Friday, January 23, 2009

Shotgun's Macbeth

Thursday night I took BART to Berkeley & caught Macbeth presented by the Shotgun Players. Due to word of mouth, it's been playing to sold-out houses, & the run has been extended through next week.

This is a modern dress production with a mostly young cast. I would describe them as being more effective physical actors than verbal actors. Blythe Foster as Lady Macbeth makes her entrance strutting around the stage like one of the Fly Girls & immediately establishes herself as hot, young & over-confident. I'm sure this is only the Lady Macbeth who does a one-handed cartwheel!

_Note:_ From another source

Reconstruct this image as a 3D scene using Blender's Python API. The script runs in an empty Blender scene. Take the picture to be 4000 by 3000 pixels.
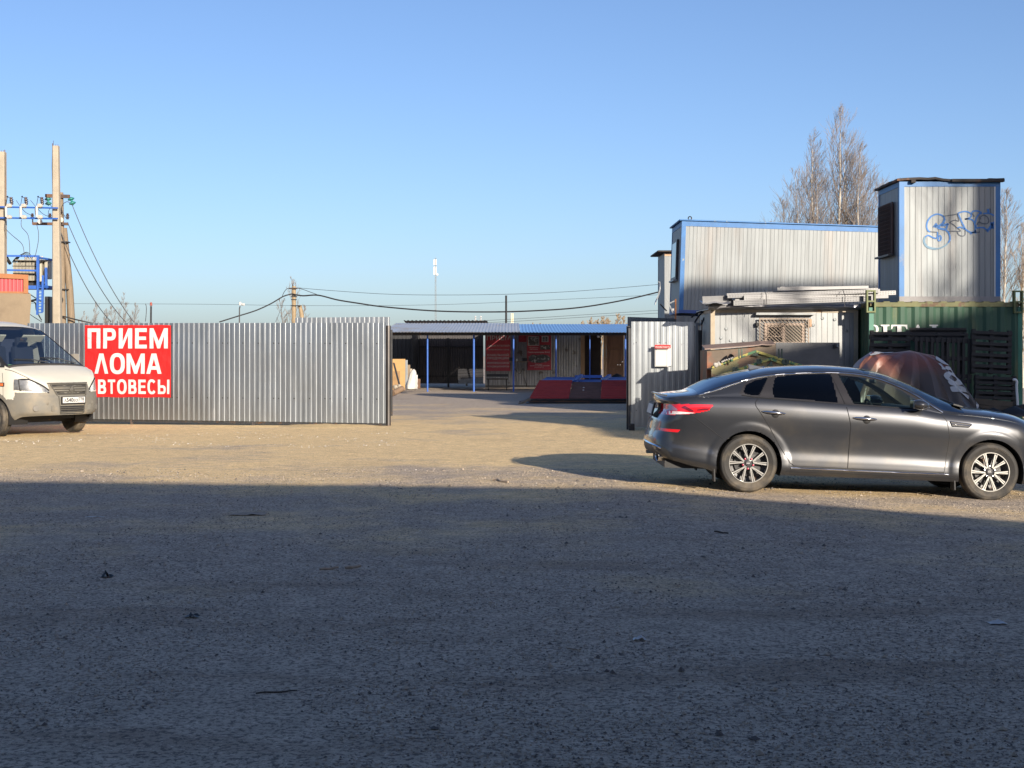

The on-stage murders are the most striking parts of the show. They are explicit & gory without overreaching & often have piquant touches of humor. The murder of Duncan, which normally occurs off-stage, is presented here as a dream-like dumb show. Most of the victims are dispatched by a single murderer, played by Kevin Clarke as a remorseless, psychopathic killing machine. The murder of Banquo was graphic enough to make the audience groan.

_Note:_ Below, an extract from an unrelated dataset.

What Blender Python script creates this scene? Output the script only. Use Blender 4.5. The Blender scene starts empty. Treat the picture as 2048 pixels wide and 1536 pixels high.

The supernatural aspect of the play is dropped altogether. The 3 weird sisters are collapsed into a single camp follower scuttling around the action. Macbeth's visions have clearly psychological sources. His 2nd encounter with the witches is replaced by a disjointed scene in which Lady Macbeth ingests various substances, writhes on the floor & mouths the prophecies. This caused one audience member to get an uncontrollable case of the giggles.

The show has a loud sound design of thumping house music, sword clangs, & rumblings that you could feel through the floor. It was better than Sensurround. In the final scene of the play, a bunch of pointed tree trunks emerge horizontally through the back of the set. I'm not sure this idea works.

Shotgun Players looks to be a hardscrabble organization. Just before the 2nd half, there was a drawing for a poster autographed by the cast & a Peet's coupon. After the final bows, the oldest actor in the cast, speaking with a polite English accent, asked us for additional donations. Well, it's hard times, & they say Cressida was a beggar.